We are convinced that a denial or neglect of these principles will lead to increasingly destructive consequences in our families, our churches, and the culture at large.

CBMW has recently updated their website and made it more helpful and much easier to navigate. They offer Recommended Resources, a Gender Blog, Conferences, Audio Messages, and Recommended Products. More specifically, David Prince writes on Family Worship, Randy Stinson and Christopher Cowan give Seven Reasons Why We Cannot Call God “Mother,” and John Piper and Wayne Grudem offer answers to sixteen key questions about biblical masculinity and femininity.

If you’re unclear on how men and women can fulfill their God-given roles for his glory, if you want to sharpen your biblical convictions in this area, or if you’re confused about your own gender, I can’t recommend the CBMW ministry and website highly enough.


-2 Responses to Biblical Manhood and Womanhood

  1. jordan fowler September 27, 2007 at 11:05 PM #

    We recently did our I am Tim series and I drew the straw for I do not permit a woman to teach a man. To be fair, I read the best evidence of both sides and still ended with the position (as does Alistair Beg) that the normative, doctrinal and directional leader for the church should be male. I walked onto stage with a bullet proof vest on and simply read the passage. There was laughter which lessened the tension. Praise be to God!

    The most valuable piece I found were on the site you mention (loving both Grudhem’s and Piper’s stuff as well) was Kostenberger’s Women in the Pauline Mission pdf. The best NT analysis I have seen of both Paul’s doctrine and praxis.

    (side note: When we work in some of our missional contexts, we have to weigh the “conflicting commands” to not let a new believer teach. So we have to really reflect if we have only a mature woman believer and brand new male believers. Obviously, we would try to grow the males as quickly as possible to a point of maturity. Just and interesting tension point.)

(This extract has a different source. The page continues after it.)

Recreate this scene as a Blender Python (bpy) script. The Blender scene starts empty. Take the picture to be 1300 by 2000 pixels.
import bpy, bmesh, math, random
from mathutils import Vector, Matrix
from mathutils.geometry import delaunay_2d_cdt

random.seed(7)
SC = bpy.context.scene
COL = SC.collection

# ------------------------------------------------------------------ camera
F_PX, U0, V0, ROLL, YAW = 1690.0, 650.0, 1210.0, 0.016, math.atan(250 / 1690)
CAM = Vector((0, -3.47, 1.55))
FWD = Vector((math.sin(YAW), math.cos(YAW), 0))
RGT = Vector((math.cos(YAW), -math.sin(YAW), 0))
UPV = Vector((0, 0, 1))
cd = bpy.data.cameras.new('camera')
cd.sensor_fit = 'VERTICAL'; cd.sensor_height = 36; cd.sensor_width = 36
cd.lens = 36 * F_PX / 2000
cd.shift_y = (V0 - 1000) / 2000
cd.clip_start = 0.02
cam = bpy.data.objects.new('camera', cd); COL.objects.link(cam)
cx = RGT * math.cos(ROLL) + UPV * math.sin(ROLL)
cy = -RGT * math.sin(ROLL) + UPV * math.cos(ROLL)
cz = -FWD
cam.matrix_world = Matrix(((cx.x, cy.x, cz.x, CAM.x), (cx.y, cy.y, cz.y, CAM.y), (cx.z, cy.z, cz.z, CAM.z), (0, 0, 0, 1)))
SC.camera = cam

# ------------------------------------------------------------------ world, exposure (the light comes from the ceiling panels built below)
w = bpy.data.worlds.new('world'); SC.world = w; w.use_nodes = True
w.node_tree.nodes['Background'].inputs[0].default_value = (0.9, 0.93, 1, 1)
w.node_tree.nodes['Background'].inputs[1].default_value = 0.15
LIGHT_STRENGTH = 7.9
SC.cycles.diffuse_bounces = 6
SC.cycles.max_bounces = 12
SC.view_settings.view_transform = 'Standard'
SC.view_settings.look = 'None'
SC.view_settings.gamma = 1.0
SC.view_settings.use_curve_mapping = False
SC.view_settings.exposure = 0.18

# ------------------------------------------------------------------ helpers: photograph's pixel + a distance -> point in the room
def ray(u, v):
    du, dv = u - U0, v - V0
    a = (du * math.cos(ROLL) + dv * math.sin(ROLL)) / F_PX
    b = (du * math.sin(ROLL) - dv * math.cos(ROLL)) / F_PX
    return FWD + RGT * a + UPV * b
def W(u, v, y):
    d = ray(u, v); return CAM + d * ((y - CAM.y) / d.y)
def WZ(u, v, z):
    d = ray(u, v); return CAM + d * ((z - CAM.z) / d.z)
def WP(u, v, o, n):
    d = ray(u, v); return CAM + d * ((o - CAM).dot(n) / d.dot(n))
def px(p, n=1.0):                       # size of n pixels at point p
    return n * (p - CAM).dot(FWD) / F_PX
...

  2. Luke September 28, 2007 at 1:00 AM #


    I am greatful for the work of the CBMW and highly respect SGM’s commitment to apply these scriptural truths in the life of the Church. I am a young pastor and want to apply complementarity in the function of the worship service. My question, in that regard, is this: is it appropriate for a woman to lead worship in the Church? By leading I am assuming two things: 1. Her voice is the primary voice keeping the congregation on pitch and with the tempo, etc… and 2. She ultimately determines how the music is played and what happens between songs, repeats, etc…

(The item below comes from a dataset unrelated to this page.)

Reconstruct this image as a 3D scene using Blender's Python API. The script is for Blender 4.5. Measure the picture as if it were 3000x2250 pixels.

    My motivation in asking this question is I have been in this situation. When we started as a church plant we had little talent and gifting in the area of music, but we had a woman who played the piano and sang well. She pretty much led our worship services, but being convicted about manhood and womanhood I didn’t know what to do other than stand there next to her and taking over where I felt appropriate. Would this be being over-reactive or micromanaging? Sometimes I felt like I was worried about nothing, and other times I felt that there could be confusion over roles in the church.

    Your thoughts…

  3. Bob Kauflin September 28, 2007 at 9:36 AM #


    Thanks for your question. I attempted an answer in an earlier post. You can find the post and comments here.

    To address the specific situation you brought up…Because of the confusion about gender that exists in our culture and in our churches, I think it’s always wise and biblical to have a man who is obviously leading the gatherings of the church. That’s not to say that some women couldn’t do a better job at times. But leadership isn’t simply a matter of gifting, but of obedience. We’re committed to God’s design for order. If women step in to lead, men rarely find reason to grow in their God-given responsibilities.

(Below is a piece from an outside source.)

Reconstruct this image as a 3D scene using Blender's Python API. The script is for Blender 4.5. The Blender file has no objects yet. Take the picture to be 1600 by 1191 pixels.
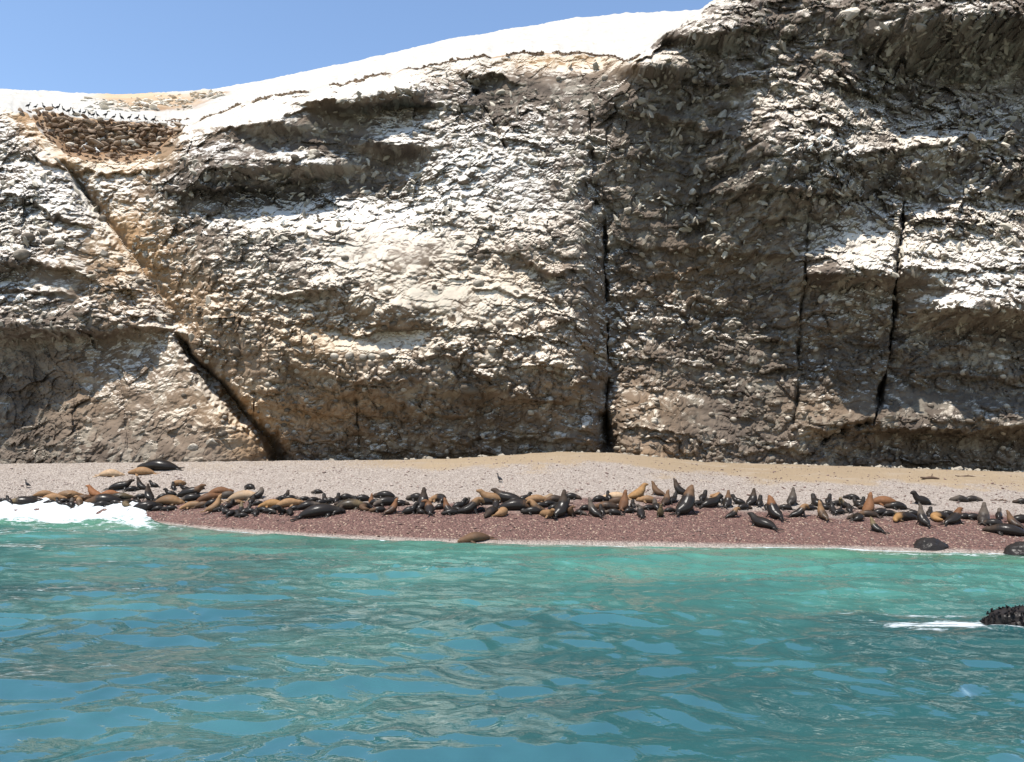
import bpy, math, random
import numpy as np
from mathutils import Matrix, Vector

# ------------------------------------------------------------------ camera
W0, H0, F = 1600.0, 1191.0, 1320.0          # photograph size and focal length in its pixels
CAM_H = 4.0
PITCH, ROLL = math.atan(149.5 / F), math.radians(1.1)
CAM = np.array([0.0, 0.0, CAM_H])
_f = np.array([0, math.cos(PITCH), math.sin(PITCH)])
_r0 = np.array([1.0, 0, 0]); _u0 = np.array([0, -math.sin(PITCH), math.cos(PITCH)])
CR = math.cos(ROLL) * _r0 + math.sin(ROLL) * _u0
CU = -math.sin(ROLL) * _r0 + math.cos(ROLL) * _u0

scene = bpy.context.scene
col = scene.collection
cam_data = bpy.data.cameras.new("camera")
cam_data.sensor_width = 36.0
cam_data.lens = 36.0 * F / W0
cam_data.clip_end = 3000.0
cam = bpy.data.objects.new("camera", cam_data)
cam.matrix_world = Matrix(((CR[0], CU[0], -_f[0], 0), (CR[1], CU[1], -_f[1], 0), (CR[2], CU[2], -_f[2], CAM_H), (0, 0, 0, 1)))
col.objects.link(cam)
scene.camera = cam

# ------------------------------------------------------------------ light
SUN_ELEV, SUN_AZ = math.radians(65.0), math.radians(-43.0)   # azimuth from the camera's back, negative = left
sx, sy, sz = math.sin(SUN_AZ) * math.cos(SUN_ELEV), -math.cos(SUN_AZ) * math.cos(SUN_ELEV), math.sin(SUN_ELEV)
sun_l = bpy.data.lights.new("sun", 'SUN')
sun_l.energy = 4.8
sun_l.angle = math.radians(0.53)
sun_l.color = (1.0, 0.955, 0.88)
sun = bpy.data.objects.new("sun", sun_l)
sun.rotation_euler = Vector((sx, sy, sz)).to_track_quat('Z', 'Y').to_euler()
col.objects.link(sun)
world = bpy.data.worlds.new("World")
scene.world = world
world.use_nodes = True
wn = world.node_tree
bg = wn.nodes["Background"]
skyn = wn.nodes.new("ShaderNodeTexSky")
skyn.sky_type = 'NISHITA'
skyn.sun_disc = False
skyn.sun_elevation = SUN_ELEV
skyn.sun_rotation = math.atan2(sx, sy)
skyn.air_density = 1.0
skyn.dust_density = 0.0
skyn.ozone_density = 1.8
wn.links.new(skyn.outputs[0], bg.inputs[0])
bg.inputs[1].default_value = 0.15
scene.view_settings.view_transform = 'Standard'
scene.view_settings.look = 'None'
scene.view_settings.exposure = 0.62
scene.view_settings.gamma = 1.0
scene.cycles.max_bounces = 3
scene.cycles.diffuse_bounces = 2
scene.cycles.glossy_bounces = 2
scene.cycles.transparent_max_bounces = 6

# ------------------------------------------------------------------ helpers
rng = np.random.default_rng(7)
random.seed(7)

def ray(u, v):
    """direction (y component 1) through the photograph's pixel u, v"""
    u = np.asarray(u, float); v = np.asarray(v, float)
    d = _f * F + (u - W0 / 2)[..., None] * CR - (v - H0 / 2)[..., None] * CU
    return d / d[..., 1:2]

def at(u, v, Y):
    return CAM + ray(u, v) * np.asarray(Y, float)[..., None]

def project(p):
    p = np.asarray(p, float) - CAM
    z = p @ _f
    return W0 / 2 + F * (p @ CR) / z, H0 / 2 - F * (p @ CU) / z

def _hash(ix, iy, seed):
    h = (ix.astype(np.int64) * 374761393 + iy.astype(np.int64) * 668265263 + seed * 1274126177) & 0xFFFFFFFF
    h = ((h ^ (h >> 13)) * 1274126177) & 0xFFFFFFFF
    h = ((h ^ (h >> 15)) * 2246822519) & 0xFFFFFFFF
    return ((h ^ (h >> 16)) & 0xFFFFFF) / float(0x1000000)

def gnoise(x, y, seed=0):
    xi, yi = np.floor(x), np.floor(y)
    fx, fy = x - xi, y - yi
    ux, uy = fx * fx * fx * (fx * (fx * 6 - 15) + 10), fy * fy * fy * (fy * (fy * 6 - 15) + 10)
    def g(a, b):
        t = _hash(xi + a, yi + b, seed) * 2 * math.pi
        return np.cos(t) * (fx - a) + np.sin(t) * (fy - b)
    return ((g(0, 0) * (1 - ux) + g(1, 0) * ux) * (1 - uy) + (g(0, 1) * (1 - ux) + g(1, 1) * ux) * uy) * 1.45

def fbm(x, y, octaves=4, seed=0, gain=0.5):
    a, s, n = 1.0, 0.0, 0.0
    for o in range(octaves):
        s = s + a * gnoise(x * 2 ** o + 17.3 * o, y * 2 ** o - 9.1 * o, seed + o)
        n += a; a *= gain
    return s / n

def worley(x, y, seed=0):
    """F1, F2, offset to the nearest seed point and two random numbers of its cell"""
    xi, yi = np.floor(x), np.floor(y)
    f1 = np.full(x.shape, 9.0); f2 = f1.copy()
    ox = np.zeros(x.shape); oy = ox.copy(); r1 = ox.copy(); r2 = ox.copy(); r3 = ox.copy()
    for a in (-1, 0, 1):
        for b in (-1, 0, 1):
            cx, cy = xi + a, yi + b
            dx = x - cx - _hash(cx, cy, seed); dy = y - cy - _hash(cx, cy, seed + 1)
            d = np.sqrt(dx * dx + dy * dy)
            m = d < f1
            f2 = np.where(m, f1, np.minimum(f2, d))
            f1 = np.where(m, d, f1); ox = np.where(m, dx, ox); oy = np.where(m, dy, oy)
            r1 = np.where(m, _hash(cx, cy, seed + 2), r1); r2 = np.where(m, _hash(cx, cy, seed + 3), r2)
            r3 = np.where(m, _hash(cx, cy, seed + 4), r3)
    return f1, f2, ox, oy, r1, r2, r3

def sstep(a, b, x):
    t = np.clip((x - a) / (b - a), 0, 1)
    return t * t * (3 - 2 * t)

def blur(a, su, sv):
    def k(s):
        n = int(3 * s) + 1
        w = np.exp(-0.5 * (np.arange(-n, n + 1) / s) ** 2)
        return w / w.sum(), n
    for ax, s in ((0, sv), (1, su)):
        if s <= 0: continue
        w, n = k(s)
        p = np.pad(a, [(n, n) if i == ax else (0, 0) for i in (0, 1)], mode='edge')
        out = np.zeros_like(a)
        for i, wi in enumerate(w):
            out += wi * (p[i:i + a.shape[0], :] if ax == 0 else p[:, i:i + a.shape[1]])
        a = out
    return a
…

    You said that you stood beside the woman leading the congregation and “took over” where you felt appropriate. This might just be semantics, but maybe not. I wouldn’t use that phrase. My goal is to serve others by leading, teaching, and pastoring. It’s totally appropriate to have a woman lead the musicians while you lead the congregation in the other ways I just mentioned. But rather than viewing it as “trading off,” I’d see it as two different kinds of leadership.

    Let me know if that helps.

  4. Bob Kauflin September 28, 2007 at 9:57 AM #


    Thanks for the helpful comments and personal illustration. Yep,a complementarian view isn’t exactly popular these days.

    If others are interested in Kostenberger’s article on Women in the Pauline Mission, they can view it by clicking here.

  5. Luke September 28, 2007 at 1:47 PM #


    Thank you for your response, it is helpful as I struggled with whether or not I was overdoing it. I agree that our cultural confusion requires visible and felt male leadership.

    Thank you for your thoughts.

  6. eccsam October 1, 2007 at 3:30 PM #

    Bob, I first have to admit that I only skimmed the “Family Worship” article. As I skimmed, however, I got the sense that the article was directed at Fathers without giving a sense of the complementary roles you mention.

    My home church has barred women from reading scripture in worship services and some families have pulled their children from Sunday school because women were teaching the children.

    All that to say…there doesn’t seem to be much complement there…how would you nuance the discussion on how men and women’s roles are “complementary” within the church context?

  7. Don Gale October 2, 2007 at 9:17 AM #


    This doesn’t belong here…but i didn’t know where else to put it…I was wondering if you could look at the comments left on Justin Taylor’s blog regarding John MacArthur

    If you have time, could you either comment on here via blog on demeanor in worship or direct me to something you might have already written on the subject? (that is, demeanor of individuals in the congregation, not the demeanor of the worship leader/band) If you have time for neither, that’s fine, too.

    I’m very thankful for your music. At the DG conference this weekend, they played several Sovereign Grace songs and they were excellent. So…I thank God for everyone at Sovereign Grace Music.